ETA: the above in response to @Malden_Capell
I’ve seen many comments like yours. They would be hilarious if they weren’t so unfortunate.
The EU had become the scapegoat for many people - the convenient bogey man to blame for regulatory failings and irritations.
You think countries outside the EU don’t face counterproductive regulations? Or patronising health and safety warnings? Seriously?
I had a conversation with an English electrician who voted to leave because of the regulatory and H&S red tape he had to comply with “because of the EU”. He was convinced that post Brexit he’d be able to fix such things by “calling the person responsible and sorting it out”. ROFL. As if red tape is a peculiarly EU invention. Heck, pre-EU the British civil service was legendary for its bureaucratic ways. Monty Python practically made a living off taking the piss out it.
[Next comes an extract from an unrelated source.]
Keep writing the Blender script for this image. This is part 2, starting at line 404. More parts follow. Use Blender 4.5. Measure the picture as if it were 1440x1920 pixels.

No, your views say little about the EU and everything about how many people in the UK have come to blame the frying pan for the heat, and concluded that if they jump out they will be saved.
Of course I don’t believe red tape will disappear now we’ve left, or that what remains will be any easier to navigate. But the 3 examples I have given are all cases where domestic regulation was working as well or better before the involvement of the EU. So it’s not so much blaming the frying pan for the heat as trying to reduce it a bit by turning one of the burners off. We weren’t given the opportunity to vote for a reduction in NHS managers or HSE representatives - we voted for what was in front of us. No doubt many voted for ‘bad’ reasons; I resent the implication that I personally did so.